Before his death on Friday at the age of 87, Helmut Kohl, the former Chancellor of Germany, spent several years wondering whether he would outlive the Europe he had helped to build. And, in some ways, he did.
The idea of an “ever closer union” of European states was enshrined in the continent’s politics during Kohl’s tenure, which spanned such hopeful milestones in the history of Europe as the fall of the Berlin Wall, the end of the Cold War, the reunification of East and West Germany and the formation of a shared European currency, the euro.
All of these events were driven by Kohl’s determined brand of leadership, and by the time he stepped down in 1998 amid a financial scandal, the momentum behind European integration seemed virtually irreversible.
So it must have been painful for the ailing ex-Chancellor to watch from the sidelines as that momentum faltered. In trying to explain where things went wrong, he would often point to the global financial crisis that broke out in 2008, around the time when a bad fall and a head injury confined Kohl to a wheelchair for the rest of his life. In Kohl’s words, the European debt crisis that erupted the following year “crashed down on us with enough force to dislodge the essential European idea.”
It also threatened to dismantle Kohl’s crowning economic achievement – the euro – which he and his French ally, President Francois Mitterrand, forced into existence over the objections of many their peers and, indeed, many economists. As Kohl admitted in an interview in 2002, he had acted “like a dictator” in creating the euro, because he knew the German people would not support the project in a referendum. “I would have lost and by seven to three,” he said.
Nor did the former Chancellor hide the fact that his motivations were more political than economical: He wanted the euro to be a force for integration, binding together the disparate patchwork of European nations even if they were not ready to join a common market.
The euro crisis – and, in particular, the collapse of the Greek economy that started in 2010 – proved that Kohl’s idealism was in many ways misguided. Low interest rates shared by all 19 Eurozone nations allowed the smaller and poorer countries to borrow scads of money, which many shovelled into ballooning real-estate bubbles. After the crash, their banks and financial institutions went belly up. Germany, the region’s economic powerhouse, was forced to subsidize its partners in the euro with massive economic bailouts.
This caused substantial resentment among Germans. But their former Chancellor was unrepentant. In a book published in 2014 under the title Out of Concern for Europe, Kohl berated his countrymen for “historical amnesia, faint-heartedness, anxiety and complacency.” He goes on in the book to pose a stark question for all Europeans: “Have we forgotten that peace and freedom – the decisive lessons of history – are not a given? Put simply: have we all gone mad?”
From his home in Ludwigshafen, the city on the River Rhine where Kohl grew up during World War II under the Allied bombing raids and lived out the last years of his life in relative seclusion, Kohl’s impression that Europe had gone insane would only have intensified after his book was published. Soon after the European debt crisis came a succession of other threats and calamities: the war in Ukraine in 2014, the victory of far-left Euroskeptics in the Greek elections of 2015, and, most troubling of all for Europe’s integrationists, the British vote in 2016 to leave the E.U.

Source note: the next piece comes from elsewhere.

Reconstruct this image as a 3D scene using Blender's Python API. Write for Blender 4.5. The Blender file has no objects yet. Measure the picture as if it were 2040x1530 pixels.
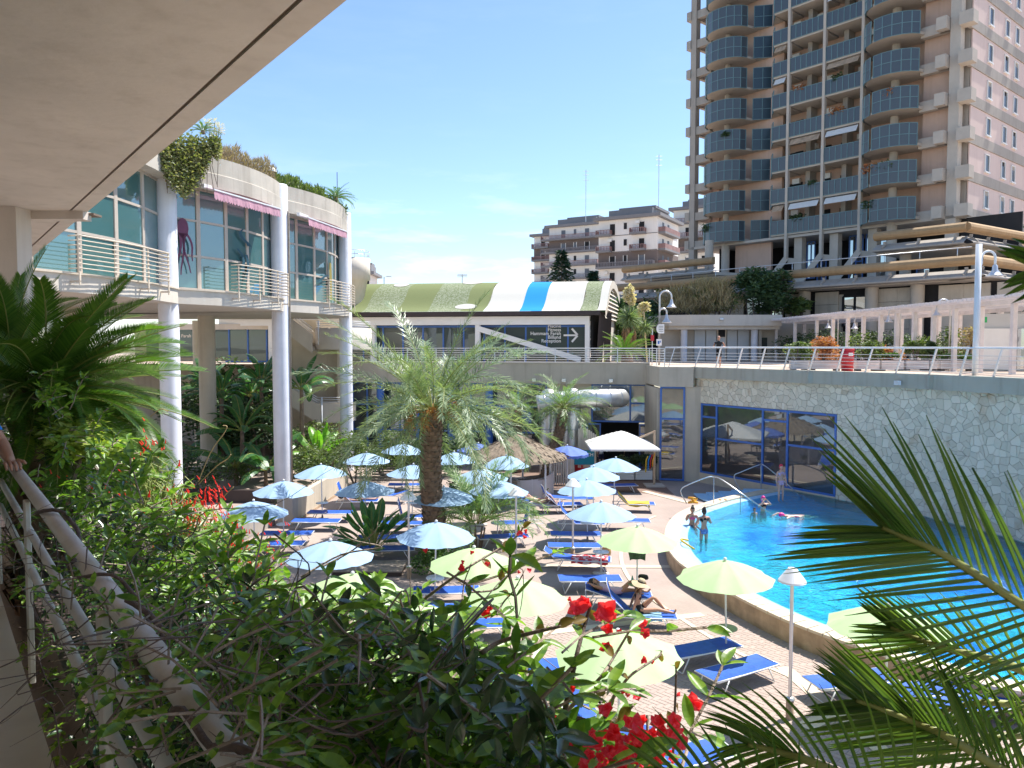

Taken together, these crises felt to many like the great unraveling for the European project, and if Kohl had died only a few months earlier, he would have had reason to fear on his deathbed that the E.U. would not survive much longer. The elections in France and the Netherlands this spring both threatened to bring anti-E.U. nationalists to power. A victory for the French leader of the National Front, Marine Le Pen, would likely have ruptured the partnership between Paris and Berlin that has held the E.U. together for decades.
But Europe has dodged that particular bullet. Both the Dutch and French elections went to steadfast supporters of E.U. integration. On June 15, the day before the former Chancellor died, a survey of ten European nations might also have brought him some welcome news. Public faith in the E.U. has rebounded in the year since the British vote to leave, according to the Pew Research Center. Even in the U.K. itself, a majority of those surveyed – 54% – said they favored the E.U.
Given his failing health in recent months, it’s not clear whether Kohl would have been well enough to appreciate Europe’s step back from the brink. Nor could he have been certain that the forces of Euroskepticism would not return and take power in the election cycles yet to come. The idea of an “ever closer union” has been put aside in Europe, as its leaders concentrate on preventing it from splitting further apart. But at least the institutions that define Kohl’s legacy have survived longer than he did.
That much was clear from the message that the newly elected President of France, Emmanuelle Macron, sent out on Friday in German: “With Helmut Kohl we have lost a great European.” To illustrate the point, Macron posted a photo of Kohl and Mitterand holding hands at a commemoration ceremony for the victims of World War II. Whatever the future of European politics, that message and its author surely help Kohl’s chances of resting in peace.